:: Data section ::

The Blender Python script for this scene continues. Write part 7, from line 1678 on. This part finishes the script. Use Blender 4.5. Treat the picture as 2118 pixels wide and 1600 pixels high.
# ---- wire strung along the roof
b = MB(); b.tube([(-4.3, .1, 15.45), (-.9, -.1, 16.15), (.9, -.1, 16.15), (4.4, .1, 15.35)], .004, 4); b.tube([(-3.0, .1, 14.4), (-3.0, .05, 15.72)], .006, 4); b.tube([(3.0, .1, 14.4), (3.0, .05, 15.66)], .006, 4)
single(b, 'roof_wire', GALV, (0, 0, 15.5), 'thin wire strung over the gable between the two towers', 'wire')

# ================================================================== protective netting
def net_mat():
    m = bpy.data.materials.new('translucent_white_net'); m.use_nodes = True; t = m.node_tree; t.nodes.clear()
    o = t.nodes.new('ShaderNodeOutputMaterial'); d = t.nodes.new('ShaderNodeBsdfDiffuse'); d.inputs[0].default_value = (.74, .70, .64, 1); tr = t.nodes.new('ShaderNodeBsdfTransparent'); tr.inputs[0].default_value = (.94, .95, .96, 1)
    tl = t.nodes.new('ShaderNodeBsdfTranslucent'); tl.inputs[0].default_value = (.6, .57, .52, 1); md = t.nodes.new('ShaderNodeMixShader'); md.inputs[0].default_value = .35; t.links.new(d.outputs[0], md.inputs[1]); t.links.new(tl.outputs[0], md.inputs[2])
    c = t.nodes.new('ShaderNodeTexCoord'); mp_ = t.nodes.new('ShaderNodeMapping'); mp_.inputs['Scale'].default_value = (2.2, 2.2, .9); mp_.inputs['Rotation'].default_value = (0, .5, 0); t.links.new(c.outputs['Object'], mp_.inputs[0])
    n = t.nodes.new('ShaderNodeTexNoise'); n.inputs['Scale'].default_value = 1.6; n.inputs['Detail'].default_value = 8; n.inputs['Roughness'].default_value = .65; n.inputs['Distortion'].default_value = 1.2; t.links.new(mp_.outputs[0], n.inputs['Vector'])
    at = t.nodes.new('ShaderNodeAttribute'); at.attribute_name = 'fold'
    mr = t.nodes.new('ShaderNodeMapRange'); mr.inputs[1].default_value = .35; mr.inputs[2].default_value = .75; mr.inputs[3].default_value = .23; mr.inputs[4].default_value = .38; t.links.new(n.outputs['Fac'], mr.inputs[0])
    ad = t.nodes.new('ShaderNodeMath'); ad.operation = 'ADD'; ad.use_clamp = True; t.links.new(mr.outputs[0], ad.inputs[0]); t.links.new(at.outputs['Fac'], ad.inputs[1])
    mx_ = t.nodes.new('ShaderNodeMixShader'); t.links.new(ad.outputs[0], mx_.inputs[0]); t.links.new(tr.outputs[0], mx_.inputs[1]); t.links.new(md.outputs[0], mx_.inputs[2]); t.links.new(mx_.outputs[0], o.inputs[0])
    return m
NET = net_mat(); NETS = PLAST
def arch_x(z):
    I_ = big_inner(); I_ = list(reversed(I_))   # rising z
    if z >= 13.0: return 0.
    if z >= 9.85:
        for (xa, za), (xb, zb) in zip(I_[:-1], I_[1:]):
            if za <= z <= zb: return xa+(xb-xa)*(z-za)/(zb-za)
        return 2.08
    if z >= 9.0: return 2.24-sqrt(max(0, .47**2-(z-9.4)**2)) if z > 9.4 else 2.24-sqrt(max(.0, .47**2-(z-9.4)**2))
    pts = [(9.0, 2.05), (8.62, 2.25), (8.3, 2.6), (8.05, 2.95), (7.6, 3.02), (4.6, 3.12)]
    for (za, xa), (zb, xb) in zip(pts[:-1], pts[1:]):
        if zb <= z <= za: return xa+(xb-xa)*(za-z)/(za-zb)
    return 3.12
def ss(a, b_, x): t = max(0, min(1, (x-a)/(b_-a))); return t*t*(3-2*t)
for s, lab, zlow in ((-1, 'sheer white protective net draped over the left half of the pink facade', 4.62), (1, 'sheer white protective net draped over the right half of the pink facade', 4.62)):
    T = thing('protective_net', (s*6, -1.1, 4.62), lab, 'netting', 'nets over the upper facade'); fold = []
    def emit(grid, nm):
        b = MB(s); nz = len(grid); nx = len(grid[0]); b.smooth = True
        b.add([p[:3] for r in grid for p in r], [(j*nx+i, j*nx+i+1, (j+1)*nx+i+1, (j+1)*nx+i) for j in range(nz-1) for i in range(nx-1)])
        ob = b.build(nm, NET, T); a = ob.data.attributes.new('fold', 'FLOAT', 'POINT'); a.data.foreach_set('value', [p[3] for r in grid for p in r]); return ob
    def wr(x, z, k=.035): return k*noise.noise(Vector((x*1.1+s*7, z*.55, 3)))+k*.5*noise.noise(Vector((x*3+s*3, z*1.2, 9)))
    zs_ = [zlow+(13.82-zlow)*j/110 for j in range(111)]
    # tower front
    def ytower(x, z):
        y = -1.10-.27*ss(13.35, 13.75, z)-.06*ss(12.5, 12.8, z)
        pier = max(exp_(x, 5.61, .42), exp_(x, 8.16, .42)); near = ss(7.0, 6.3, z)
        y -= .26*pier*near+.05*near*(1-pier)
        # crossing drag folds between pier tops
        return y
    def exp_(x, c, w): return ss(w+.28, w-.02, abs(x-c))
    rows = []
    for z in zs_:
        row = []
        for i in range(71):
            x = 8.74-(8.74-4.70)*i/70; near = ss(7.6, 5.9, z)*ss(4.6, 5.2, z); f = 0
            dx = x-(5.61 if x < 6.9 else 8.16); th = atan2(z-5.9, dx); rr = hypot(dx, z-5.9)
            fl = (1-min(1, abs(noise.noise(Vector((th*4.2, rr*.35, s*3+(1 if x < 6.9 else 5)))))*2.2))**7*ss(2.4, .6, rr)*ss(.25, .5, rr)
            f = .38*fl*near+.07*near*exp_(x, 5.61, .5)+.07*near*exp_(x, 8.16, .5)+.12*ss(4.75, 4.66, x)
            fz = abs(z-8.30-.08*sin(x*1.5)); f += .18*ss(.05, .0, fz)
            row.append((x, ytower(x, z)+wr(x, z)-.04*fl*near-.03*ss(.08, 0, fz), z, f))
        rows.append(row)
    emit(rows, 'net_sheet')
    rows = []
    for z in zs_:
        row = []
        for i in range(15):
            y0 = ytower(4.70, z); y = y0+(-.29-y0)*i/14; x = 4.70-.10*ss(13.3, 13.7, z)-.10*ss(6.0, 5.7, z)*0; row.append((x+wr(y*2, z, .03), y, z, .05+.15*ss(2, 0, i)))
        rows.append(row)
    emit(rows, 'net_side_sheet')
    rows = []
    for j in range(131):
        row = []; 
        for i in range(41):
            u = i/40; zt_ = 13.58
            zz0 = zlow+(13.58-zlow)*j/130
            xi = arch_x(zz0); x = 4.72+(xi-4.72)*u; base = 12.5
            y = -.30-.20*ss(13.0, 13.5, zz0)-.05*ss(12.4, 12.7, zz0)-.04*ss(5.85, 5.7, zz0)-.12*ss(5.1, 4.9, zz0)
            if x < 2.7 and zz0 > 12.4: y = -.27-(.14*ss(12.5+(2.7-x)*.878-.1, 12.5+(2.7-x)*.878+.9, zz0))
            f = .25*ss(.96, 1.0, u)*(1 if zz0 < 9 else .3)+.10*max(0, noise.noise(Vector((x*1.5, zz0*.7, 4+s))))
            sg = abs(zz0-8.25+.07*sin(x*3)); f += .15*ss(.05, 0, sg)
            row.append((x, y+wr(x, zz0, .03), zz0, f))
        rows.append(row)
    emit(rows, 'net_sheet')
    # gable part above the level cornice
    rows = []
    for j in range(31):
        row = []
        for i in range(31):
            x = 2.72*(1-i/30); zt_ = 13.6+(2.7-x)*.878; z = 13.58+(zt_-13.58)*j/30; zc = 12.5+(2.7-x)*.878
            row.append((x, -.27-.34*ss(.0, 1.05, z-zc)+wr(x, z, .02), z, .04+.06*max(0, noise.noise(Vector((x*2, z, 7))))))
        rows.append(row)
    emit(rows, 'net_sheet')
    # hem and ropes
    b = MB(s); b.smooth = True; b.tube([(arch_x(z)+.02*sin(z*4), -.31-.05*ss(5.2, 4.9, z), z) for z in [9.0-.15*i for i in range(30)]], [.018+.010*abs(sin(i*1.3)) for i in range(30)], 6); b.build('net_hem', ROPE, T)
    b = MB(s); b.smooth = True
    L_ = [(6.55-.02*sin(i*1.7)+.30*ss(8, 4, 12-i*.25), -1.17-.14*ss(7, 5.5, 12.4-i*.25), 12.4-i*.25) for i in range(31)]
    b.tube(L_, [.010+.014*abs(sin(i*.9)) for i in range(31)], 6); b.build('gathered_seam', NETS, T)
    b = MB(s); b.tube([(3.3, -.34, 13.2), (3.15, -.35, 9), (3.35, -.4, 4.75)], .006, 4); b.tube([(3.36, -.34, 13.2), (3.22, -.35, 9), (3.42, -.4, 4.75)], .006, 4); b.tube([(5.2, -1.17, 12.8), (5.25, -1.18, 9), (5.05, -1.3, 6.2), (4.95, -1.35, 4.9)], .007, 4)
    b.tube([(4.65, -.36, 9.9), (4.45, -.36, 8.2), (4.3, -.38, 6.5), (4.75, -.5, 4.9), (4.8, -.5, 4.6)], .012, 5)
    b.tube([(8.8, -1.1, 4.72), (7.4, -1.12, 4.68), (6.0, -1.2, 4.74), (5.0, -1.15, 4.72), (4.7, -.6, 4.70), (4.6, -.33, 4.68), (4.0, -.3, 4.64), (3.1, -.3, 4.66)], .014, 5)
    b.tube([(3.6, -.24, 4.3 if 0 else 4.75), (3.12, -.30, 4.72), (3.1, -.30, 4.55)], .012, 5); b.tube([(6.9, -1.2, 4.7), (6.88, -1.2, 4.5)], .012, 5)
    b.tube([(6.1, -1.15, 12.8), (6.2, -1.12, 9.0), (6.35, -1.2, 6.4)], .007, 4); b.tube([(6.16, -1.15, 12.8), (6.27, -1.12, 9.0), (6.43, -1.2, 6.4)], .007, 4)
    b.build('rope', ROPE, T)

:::

Set down each line of the material verbatim, from the first line through the line that contains "single(b, 'roof_wire', GALV, (0, 0, 15.5), 'thin".

The Blender Python script for this scene continues. Write part 7, from line 1678 on. This part finishes the script. Use Blender 4.5. Treat the picture as 2118 pixels wide and 1600 pixels high.
# ---- wire strung along the roof
b = MB(); b.tube([(-4.3, .1, 15.45), (-.9, -.1, 16.15), (.9, -.1, 16.15), (4.4, .1, 15.35)], .004, 4); b.tube([(-3.0, .1, 14.4), (-3.0, .05, 15.72)], .006, 4); b.tube([(3.0, .1, 14.4), (3.0, .05, 15.66)], .006, 4)
single(b, 'roof_wire', GALV, (0, 0, 15.5), 'thin wire strung over the gable between the two towers', 'wire')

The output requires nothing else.